My husband made me a cage with some old fencing. It is a big, obstreperous contraption, but I figured, it would keep the dam-ned jays from eating all my strawberries. Every day I go out and lift it up, straining with one skinny arm, while I attend to my berry pots with a watering can in the other arm. I thought to myself, “this is a pain in the ass, but look at all these  berries!”

But the berries continued to be poached. This really pissed me off. I thought it was a  rat. We get an annoying rat almost every year, somewhere. Oftentimes they try to make a nice nest for themselves in our open shed, where we keep shovels and rakes, etc. As soon as they turn up we can smell them, rats really stink.  We use traps, but there’s been times we’ve actually had to chase them down with the dogs and kill them with a shovel, or, in one case, a hockey stick. They’re resourceful, really smart, they can run really fast, and look-out – they can jump like monkeys.  I hate to kill things, but I feel, you mess with me, you’re going to get messed with.

So I daubed a trap up with peanut butter and set it on the table among the pots. Then I went through all the pots and pulled out any with any berry that looked at all ripening and put them in my little red wagon and loaded them into our green house and shut the door.

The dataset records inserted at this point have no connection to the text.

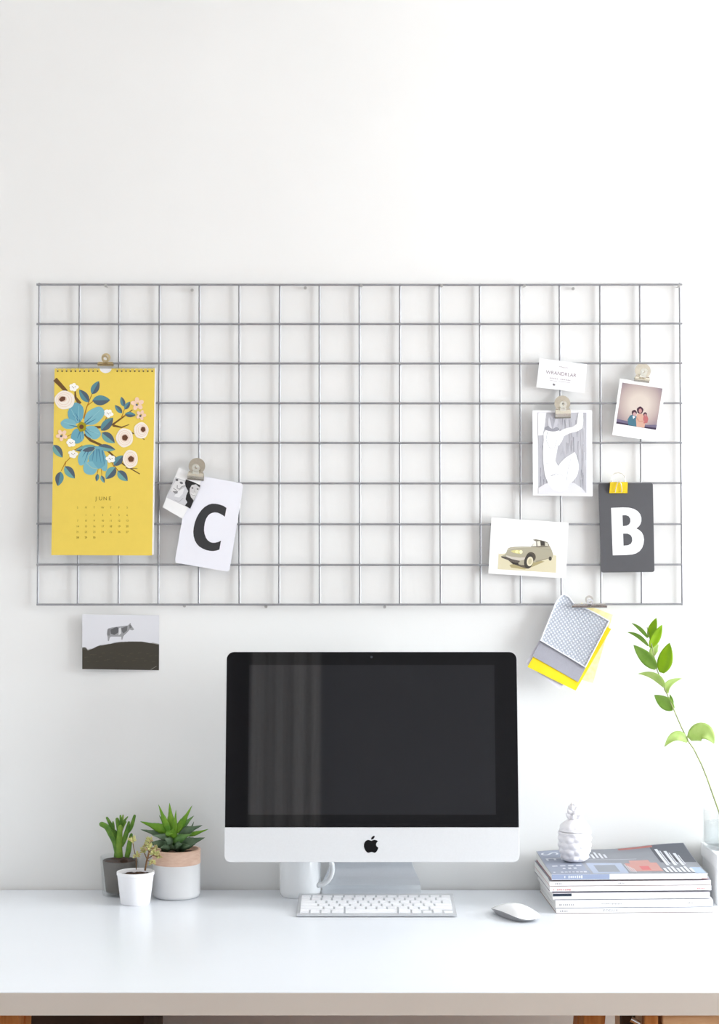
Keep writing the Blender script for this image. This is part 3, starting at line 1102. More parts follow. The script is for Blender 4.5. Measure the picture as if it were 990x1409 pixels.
p.poly([(410, 880), (460, 865), (510, 890), (540, 980), (520, 1085), (400, 1066), (392, 960)], ink((204, 164, 146)))
p.poly([(510, 890), (560, 895), (580, 950), (565, 1010), (510, 1020), (500, 950)], ink((178, 104, 106)))
p.ell(455, 818, 50, 54, ink((70, 42, 56)), wob=0.05)
p.ell(458, 828, 24, 33, ink((184, 138, 136)))
p.ell(366, 856, 40, 42, ink((76, 52, 64)), wob=0.05)
p.ell(370, 878, 25, 28, ink((196, 160, 160)))
p.ell(531, 880, 29, 30, ink((72, 46, 60)), wob=0.05)
p.ell(534, 893, 17, 20, ink((180, 128, 128)))
p.stroke([(400, 930), (440, 990), (520, 985)], 22, 18, ink((196, 148, 130)))
p.build('group_print', t)
bulldog(883.5, 524.6, 0.0285, 0.0177, -8, 0.0150, 'bulldog clip with a shiny round ear, holding the tilted instant photo', NICKEL, jaw=0.0080)

# ================================================================== CAR PHOTO
t = thing('car_photo', pix(728, 755, 0.02), 'white bordered print of a vintage pale car on the lower right of the grid', 'photo')
ko = flat_off(0.0146)
b = MB()
sheet(b, [(676.8, 712.1), (783.0, 719.2), (779.0, 795.8), (672.4, 789.0)], ko, 0.0004, PAPERG)
b.build('photo_paper', t)
p = Print(665, 700, 8.25, ko)
p.poly([(178, 500), (500, 470), (835, 530), (829, 727), (168, 686)], ink((216, 208, 178)))
p.poly([(186, 300), (840, 340), (835, 532), (500, 480), (180, 515)], ink((242, 242, 240)))
p.poly([(300, 640), (420, 600), (640, 585), (700, 600), (560, 660), (470, 690), (320, 668)], ink((172, 160, 118)))
p.poly([(260, 560), (420, 600), (560, 640), (500, 680), (430, 660), (330, 622)], ink((96, 88, 78)))
BODY, BODY2 = ink((172, 166, 146)), ink((150, 144, 124))
p.poly([(205, 540), (245, 522), (262, 500), (285, 450), (310, 438), (370, 432), (450, 428), (548, 430), (700, 425), (745, 405), (762, 430), (782, 470), (797, 515),
        (790, 555), (750, 565), (700, 580), (640, 598), (580, 612), (560, 560), (520, 560), (490, 640), (440, 640), (400, 628), (340, 602), (270, 575)], BODY)
p.poly([(545, 432), (572, 400), (600, 372), (565, 352), (600, 346), (650, 355), (700, 368), (735, 382), (752, 412), (745, 432), (640, 440)], ink((126, 120, 106)))
p.poly([(556, 426), (580, 392), (604, 366), (606, 425)], ink((228, 226, 216)))
p.poly([(614, 370), (648, 366), (655, 422), (620, 424)], ink((222, 220, 208)))
p.poly([(652, 362), (698, 372), (700, 418), (660, 416)], ink((66, 62, 58)))
p.poly([(706, 382), (735, 390), (745, 425), (706, 420)], ink((206, 202, 188)))
p.stroke([(270, 470), (330, 448), (440, 440), (545, 436)], 6, 4, ink((198, 192, 172)))
p.poly([(315, 478), (360, 468), (440, 470), (452, 500), (430, 515), (340, 500)], ink((208, 202, 140)))
p.ell(385, 488, 22, 18, ink((232, 226, 168)))
p.ell(432, 490, 18, 20, ink((240, 236, 196)))
p.poly([(262, 528), (330, 545), (420, 555), (490, 550), (494, 572), (420, 590), (330, 575), (268, 548)], ink((204, 198, 186)))
p.poly([(205, 540), (262, 545), (330, 572), (420, 592), (410, 612), (330, 600), (255, 572), (212, 556)], ink((92, 86, 80)))
p.poly([(318, 600), (400, 612), (408, 640), (340, 630)], ink((60, 56, 54)))
p.ell(545, 548, 55, 56, ink((88, 82, 72)), 0)
p.ell(520, 596, 52, 86, ink((70, 66, 62)), 12)
p.ell(534, 598, 36, 55, ink((222, 214, 186)), 10)
p.ell(534, 598, 20, 34, ink((196, 188, 156)), 10)
p.ell(764, 566, 18, 24, ink((76, 72, 66)), 0)
p.stroke([(600, 600), (700, 575), (745, 560)], 14, 6, BODY2)
p.stroke([(640, 450), (780, 470)], 3, 3, BODY2)
p.build('car_print', t)

# ================================================================== LETTER CARD B
CARDG = mat('charcoal_card_stock', (84, 84, 88), rough=0.7, noise=0.03, nscale=60)
t = thing('letter_card', pix(862, 725, 0.02), 'charcoal card with rounded corners and a bold white letter B, at right of the grid', 'card')
lo_ = lambda x, y: 0.0165 + (y - 664) * 0.00002
b = MB()
sheet(b, round_quad([(823.9, 665.0), (898.9, 664.2), (901.2, 787.0), (827.6, 787.8)], 3.6), lo_, 0.0008, CARDG)
b.build('card', t)
p = Print(650, 640, 3.5357, lo_)
WB = ink((246, 246, 248))
p.poly([(677, 208), (735, 206), (765, 207), (788, 213), (806, 224), (818, 238), (824, 255), (824, 273), (819, 288), (811, 299), (799, 308), (813, 315), (826, 327), (834, 343), (837, 362),
        (835, 382), (828, 402), (816, 418), (799, 429), (778, 435), (752, 437), (685, 439)], WB)
GB = ink((84, 84, 88))
p.poly([(732, 244), (748, 243), (762, 248), (770, 260), (771, 275), (765, 288), (752, 295), (734, 297)], GB)
p.poly([(735, 333), (756, 333), (771, 339), (779, 352), (780, 368), (774, 382), (760, 390), (737, 392)], GB)
p.build('letter_print', t)
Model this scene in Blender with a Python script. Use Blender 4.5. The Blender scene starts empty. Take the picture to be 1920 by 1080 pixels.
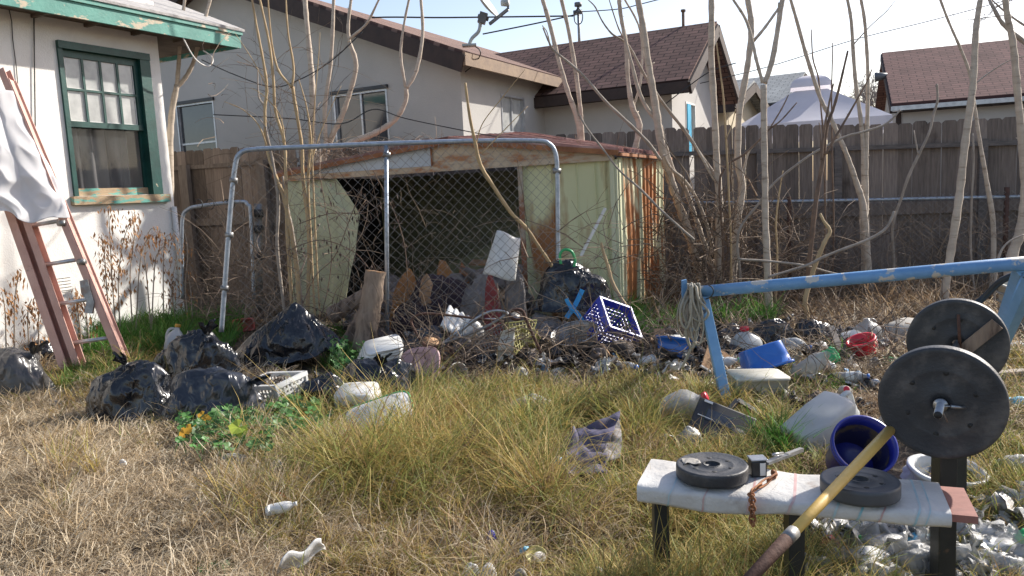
import bpy, math, random
import numpy as np
from mathutils import Vector, Matrix, noise, Euler
R = math.radians
sc = bpy.context.scene
COL = sc.collection
random.seed(7)

# ------------------------------------------------------------------ camera
CAMZ = 1.4; FPX = 1440.0; PITCH = R(7.0); ROLL = R(2.8)
Fw = Vector((0, math.cos(PITCH), -math.sin(PITCH)))
U0 = Vector((0, math.sin(PITCH), math.cos(PITCH))); R0 = Vector((1, 0, 0))
Rt = R0 * math.cos(ROLL) - U0 * math.sin(ROLL)
Up = U0 * math.cos(ROLL) + R0 * math.sin(ROLL)
CP = Vector((0, 0, CAMZ))
cd = bpy.data.cameras.new('camera'); cam = bpy.data.objects.new('camera', cd); COL.objects.link(cam)
cd.sensor_width = 36; cd.lens = 36 * FPX / 1920; cd.clip_start = .05; cd.clip_end = 2000
M3 = Matrix((Rt, Up, -Fw)).transposed()
cam.matrix_world = Matrix.Translation(CP) @ M3.to_4x4()
sc.camera = cam
# ------------------------------------------------------------------ light
SUN_EL, SUN_AZ = 33, 60          # azimuth clockwise from +Y (towards +X)
sd = Vector((math.sin(R(SUN_AZ)) * math.cos(R(SUN_EL)), math.cos(R(SUN_AZ)) * math.cos(R(SUN_EL)), math.sin(R(SUN_EL))))
w = bpy.data.worlds.new('World'); sc.world = w; w.use_nodes = True
nt = w.node_tree; bg = nt.nodes['Background']
sky = nt.nodes.new('ShaderNodeTexSky'); sky.sky_type = 'NISHITA'; sky.sun_disc = False
sky.sun_elevation = R(SUN_EL); sky.sun_rotation = R(SUN_AZ); sky.dust_density = 1.2; sky.air_density = 1.0; sky.ozone_density = 1.0
tn = nt.nodes.new('ShaderNodeVectorMath'); tn.operation = 'MULTIPLY'; tn.inputs[1].default_value = (1.0, .90, .86); nt.links.new(sky.outputs[0], tn.inputs[0]); nt.links.new(tn.outputs[0], bg.inputs[0]); bg.inputs[1].default_value = 0.15
sl = bpy.data.lights.new('sun', 'SUN'); sl.energy = 4.9; sl.angle = R(.9); sl.color = (1, .95, .87)
so = bpy.data.objects.new('sun', sl); COL.objects.link(so)
so.rotation_euler = (-sd).to_track_quat('-Z', 'Y').to_euler()
sc.view_settings.view_transform = 'Standard'; sc.view_settings.look = 'None'
sc.view_settings.exposure = 0.72; sc.view_settings.gamma = 1

# ------------------------------------------------------------------ projection helpers (surveying the place from the photo)
def ray(px, py): return Fw * FPX + Rt * (px - 960) + Up * (540 - py)
def V(px, py, y):
    r = ray(px, py); return CP + r * (y / r.y)
def G(px, py, z=0.0):
    r = ray(px, py); return CP + r * ((z - CAMZ) / r.z)
def PL(px, py, p, n):
    r = ray(px, py); return CP + r * ((Vector(p) - CP).dot(n) / r.dot(n))
def mpp(y): return y / FPX
class Fr:
    """wall frame: origin o, horizontal direction u, outward normal n"""
    def __init__(s, o, u):
        s.o = Vector(o); s.u = Vector(u).normalized(); s.n = Vector((s.u.y, -s.u.x, 0))
    def pt(s, a, z, d=0): return Vector((s.o.x, s.o.y, 0)) + s.u * a + s.n * d + Vector((0, 0, z))
    def at(s, px, py, d=0):
        p = PL(px, py, s.o + s.n * d, s.n); q = p - s.o
        return q.dot(s.u), p.z

def ground_z(x, y):
    z = .035 * noise.noise((x * .8, y * .8, 3)) + .02 * noise.noise((x * 2.3, y * 2.3, 7))
    z += .13 * math.exp(-((x + 1.6) ** 2 + (y - 3.0) ** 2) / 1.6)
    z += .05 * math.exp(-((x - .1) ** 2 + (y - 4.1) ** 2) / .5)
    return z
def GG(px, py, dz=0.0):
    p = G(px, py, dz)
    for _ in range(4): p = G(px, py, ground_z(p.x, p.y) + dz)
    return p

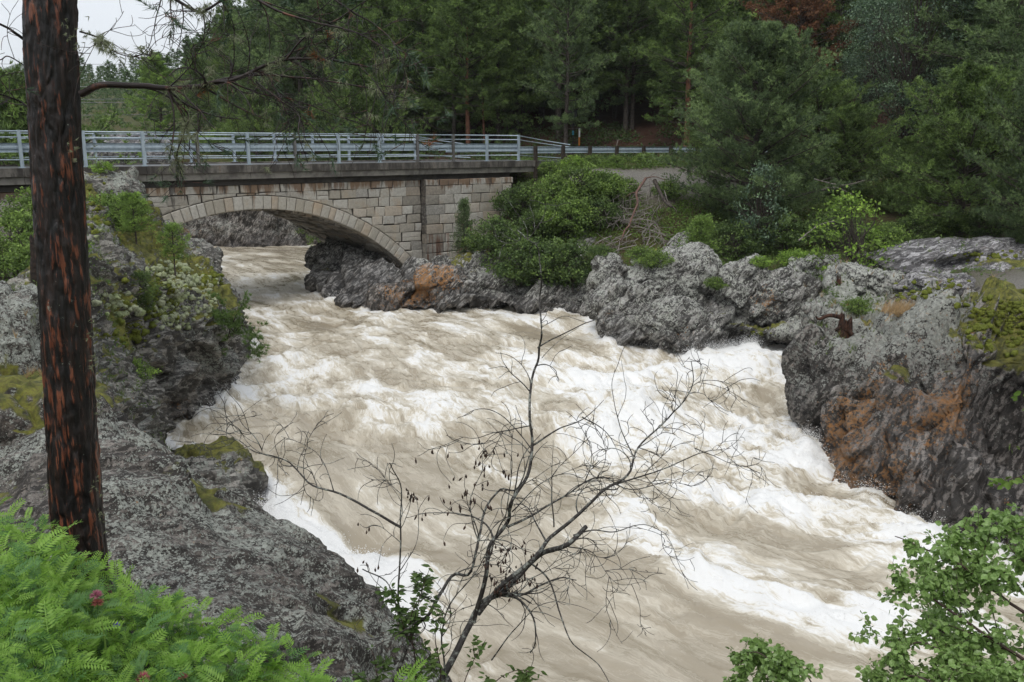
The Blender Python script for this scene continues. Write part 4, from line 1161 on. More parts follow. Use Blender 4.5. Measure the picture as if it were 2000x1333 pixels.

Next morning I came out to find the trap untouched. Remarkable. A rat that can ignore peanut butter? And no turds – my husband reminded me, that’s why they stink, they just seem to spread turds everywhere.  I was flummoxed. I got the pots out of the green house and went about my business, not sure what to do now. 

A little while later, the dogs and I were playing in the yard, right there next to the strawberry table, when I saw something moving among the pots. A rat in broad daylight?   That’s creepy, I thought, and I went over to look. The intruder exposed himself – it was one of the adult jays.  I couldn’t believe he’d got into my cage.   As I walked toward him cursing a blue streak he hopped across the table as nimble as Jack B. Quick and dropped through the tiniest little gap between the cage and the table top.  I howled for the dogs as he flickered away. Right under our noses!

I tell you, I get mad, at the same time, I have to laugh at these guys, they’re so determined. I can’t hurt them, even if I wanted to. So, I called my husband, see if he had any ideas. He reminded me, we keep a big batch of old shade cloth, we usually cover the tomatoes when the sun gets really hot. Wrap the loose end with the shade cloth, he suggested, they can’t get through that.

So I got a section of shade cloth and wrapped the vulnerable end.

Here is The Cage, end wrapped in shade cloth.

Here is The Cage, end wrapped in shade cloth. There’s Biscuit over there with her ball, waiting to play.

Now I have to lift the shade cloth and then lift the cage when I want to water. I could shower the whole table with a hose nozzle – how wasteful, and then I wouldn’t know if I’d  got every pot. 

They sell strawberries at the store. I’ve bought them. I have a huge bag full in my freezer right now. Why do I frustrate myself trying to grow berries? 

My mom always told me I was contrary.